WHAT NEEDS TO BE DONE:
Your task is to copy the material exactly.

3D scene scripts
━━━
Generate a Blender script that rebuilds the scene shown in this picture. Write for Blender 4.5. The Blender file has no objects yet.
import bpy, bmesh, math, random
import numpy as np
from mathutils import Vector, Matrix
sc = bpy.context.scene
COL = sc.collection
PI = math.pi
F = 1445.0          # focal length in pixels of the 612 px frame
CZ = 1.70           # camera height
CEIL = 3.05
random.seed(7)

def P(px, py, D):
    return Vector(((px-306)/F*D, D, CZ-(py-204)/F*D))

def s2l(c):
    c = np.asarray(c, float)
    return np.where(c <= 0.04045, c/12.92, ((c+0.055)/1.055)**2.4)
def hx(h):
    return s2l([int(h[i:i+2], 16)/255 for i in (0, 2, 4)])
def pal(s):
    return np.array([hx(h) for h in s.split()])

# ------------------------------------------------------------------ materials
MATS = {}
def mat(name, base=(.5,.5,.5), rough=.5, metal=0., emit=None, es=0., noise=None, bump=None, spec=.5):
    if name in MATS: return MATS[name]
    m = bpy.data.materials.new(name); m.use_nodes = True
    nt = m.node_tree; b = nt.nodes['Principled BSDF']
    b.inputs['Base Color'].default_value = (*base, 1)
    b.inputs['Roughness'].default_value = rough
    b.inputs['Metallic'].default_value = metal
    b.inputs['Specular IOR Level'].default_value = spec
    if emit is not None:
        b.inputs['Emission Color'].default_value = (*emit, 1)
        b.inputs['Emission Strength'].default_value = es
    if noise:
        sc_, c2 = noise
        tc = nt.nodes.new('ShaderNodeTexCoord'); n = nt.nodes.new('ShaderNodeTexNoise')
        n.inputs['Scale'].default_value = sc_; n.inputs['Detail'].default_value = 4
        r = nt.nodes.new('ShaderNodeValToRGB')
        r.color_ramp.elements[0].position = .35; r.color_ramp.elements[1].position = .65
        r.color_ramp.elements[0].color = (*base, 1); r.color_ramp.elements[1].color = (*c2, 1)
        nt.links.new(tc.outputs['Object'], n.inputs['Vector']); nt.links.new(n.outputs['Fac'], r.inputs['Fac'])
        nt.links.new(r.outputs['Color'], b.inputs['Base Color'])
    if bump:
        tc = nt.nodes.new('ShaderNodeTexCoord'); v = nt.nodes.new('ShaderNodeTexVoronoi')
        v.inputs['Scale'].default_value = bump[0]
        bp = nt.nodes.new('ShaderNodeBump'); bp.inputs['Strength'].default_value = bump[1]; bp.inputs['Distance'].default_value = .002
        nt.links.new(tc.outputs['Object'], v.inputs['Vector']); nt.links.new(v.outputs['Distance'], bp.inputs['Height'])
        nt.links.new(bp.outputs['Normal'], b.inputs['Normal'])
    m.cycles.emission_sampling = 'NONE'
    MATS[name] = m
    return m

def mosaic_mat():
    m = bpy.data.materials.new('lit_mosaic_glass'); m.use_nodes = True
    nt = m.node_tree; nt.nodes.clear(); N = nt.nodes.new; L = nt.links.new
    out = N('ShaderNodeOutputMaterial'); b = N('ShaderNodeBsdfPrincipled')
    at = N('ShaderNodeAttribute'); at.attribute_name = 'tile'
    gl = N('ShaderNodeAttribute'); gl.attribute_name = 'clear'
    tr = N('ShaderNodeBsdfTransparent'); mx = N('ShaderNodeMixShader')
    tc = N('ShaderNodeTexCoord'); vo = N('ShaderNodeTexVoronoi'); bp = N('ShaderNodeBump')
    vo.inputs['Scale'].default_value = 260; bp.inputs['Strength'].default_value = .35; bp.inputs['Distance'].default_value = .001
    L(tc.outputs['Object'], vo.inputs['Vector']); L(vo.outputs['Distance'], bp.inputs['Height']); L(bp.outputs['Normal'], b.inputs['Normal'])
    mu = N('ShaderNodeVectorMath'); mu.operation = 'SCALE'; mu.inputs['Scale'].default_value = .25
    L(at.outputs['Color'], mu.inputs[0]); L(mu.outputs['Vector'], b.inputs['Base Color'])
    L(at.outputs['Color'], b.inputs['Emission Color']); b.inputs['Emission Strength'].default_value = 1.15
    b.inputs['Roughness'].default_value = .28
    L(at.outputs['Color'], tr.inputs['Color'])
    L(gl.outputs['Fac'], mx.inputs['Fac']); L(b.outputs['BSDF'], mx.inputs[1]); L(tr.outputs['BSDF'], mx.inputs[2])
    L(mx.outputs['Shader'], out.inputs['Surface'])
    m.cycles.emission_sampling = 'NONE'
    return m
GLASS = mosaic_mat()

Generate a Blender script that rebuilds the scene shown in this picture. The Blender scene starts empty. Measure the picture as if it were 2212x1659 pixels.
━━━
WRITTEN SOLUTION:
Generate a Blender script that rebuilds the scene shown in this picture. Write for Blender 4.5. The Blender file has no objects yet.
import bpy, bmesh, math, random
import numpy as np
from mathutils import Vector, Matrix
sc = bpy.context.scene
COL = sc.collection
PI = math.pi
F = 1445.0          # focal length in pixels of the 612 px frame
CZ = 1.70           # camera height
CEIL = 3.05
random.seed(7)

def P(px, py, D):
    return Vector(((px-306)/F*D, D, CZ-(py-204)/F*D))

def s2l(c):
    c = np.asarray(c, float)
    return np.where(c <= 0.04045, c/12.92, ((c+0.055)/1.055)**2.4)
def hx(h):
    return s2l([int(h[i:i+2], 16)/255 for i in (0, 2, 4)])
def pal(s):
    return np.array([hx(h) for h in s.split()])

# ------------------------------------------------------------------ materials
MATS = {}
def mat(name, base=(.5,.5,.5), rough=.5, metal=0., emit=None, es=0., noise=None, bump=None, spec=.5):
    if name in MATS: return MATS[name]
    m = bpy.data.materials.new(name); m.use_nodes = True
    nt = m.node_tree; b = nt.nodes['Principled BSDF']
    b.inputs['Base Color'].default_value = (*base, 1)
    b.inputs['Roughness'].default_value = rough
    b.inputs['Metallic'].default_value = metal
    b.inputs['Specular IOR Level'].default_value = spec
    if emit is not None:
        b.inputs['Emission Color'].default_value = (*emit, 1)
        b.inputs['Emission Strength'].default_value = es
    if noise:
        sc_, c2 = noise
        tc = nt.nodes.new('ShaderNodeTexCoord'); n = nt.nodes.new('ShaderNodeTexNoise')
        n.inputs['Scale'].default_value = sc_; n.inputs['Detail'].default_value = 4
        r = nt.nodes.new('ShaderNodeValToRGB')
        r.color_ramp.elements[0].position = .35; r.color_ramp.elements[1].position = .65
        r.color_ramp.elements[0].color = (*base, 1); r.color_ramp.elements[1].color = (*c2, 1)
        nt.links.new(tc.outputs['Object'], n.inputs['Vector']); nt.links.new(n.outputs['Fac'], r.inputs['Fac'])
        nt.links.new(r.outputs['Color'], b.inputs['Base Color'])
    if bump:
        tc = nt.nodes.new('ShaderNodeTexCoord'); v = nt.nodes.new('ShaderNodeTexVoronoi')
        v.inputs['Scale'].default_value = bump[0]
        bp = nt.nodes.new('ShaderNodeBump'); bp.inputs['Strength'].default_value = bump[1]; bp.inputs['Distance'].default_value = .002
        nt.links.new(tc.outputs['Object'], v.inputs['Vector']); nt.links.new(v.outputs['Distance'], bp.inputs['Height'])
        nt.links.new(bp.outputs['Normal'], b.inputs['Normal'])
    m.cycles.emission_sampling = 'NONE'
    MATS[name] = m
    return m

def mosaic_mat():
    m = bpy.data.materials.new('lit_mosaic_glass'); m.use_nodes = True
    nt = m.node_tree; nt.nodes.clear(); N = nt.nodes.new; L = nt.links.new
    out = N('ShaderNodeOutputMaterial'); b = N('ShaderNodeBsdfPrincipled')
    at = N('ShaderNodeAttribute'); at.attribute_name = 'tile'
    gl = N('ShaderNodeAttribute'); gl.attribute_name = 'clear'
    tr = N('ShaderNodeBsdfTransparent'); mx = N('ShaderNodeMixShader')
    tc = N('ShaderNodeTexCoord'); vo = N('ShaderNodeTexVoronoi'); bp = N('ShaderNodeBump')
    vo.inputs['Scale'].default_value = 260; bp.inputs['Strength'].default_value = .35; bp.inputs['Distance'].default_value = .001
    L(tc.outputs['Object'], vo.inputs['Vector']); L(vo.outputs['Distance'], bp.inputs['Height']); L(bp.outputs['Normal'], b.inputs['Normal'])
    mu = N('ShaderNodeVectorMath'); mu.operation = 'SCALE'; mu.inputs['Scale'].default_value = .25
    L(at.outputs['Color'], mu.inputs[0]); L(mu.outputs['Vector'], b.inputs['Base Color'])
    L(at.outputs['Color'], b.inputs['Emission Color']); b.inputs['Emission Strength'].default_value = 1.15
    b.inputs['Roughness'].default_value = .28
    L(at.outputs['Color'], tr.inputs['Color'])
    L(gl.outputs['Fac'], mx.inputs['Fac']); L(b.outputs['BSDF'], mx.inputs[1]); L(tr.outputs['BSDF'], mx.inputs[2])
    L(mx.outputs['Shader'], out.inputs['Surface'])
    m.cycles.emission_sampling = 'NONE'
    return m
GLASS = mosaic_mat()

Generate a Blender script that rebuilds the scene shown in this picture. The Blender scene starts empty. Measure the picture as if it were 2212x1659 pixels.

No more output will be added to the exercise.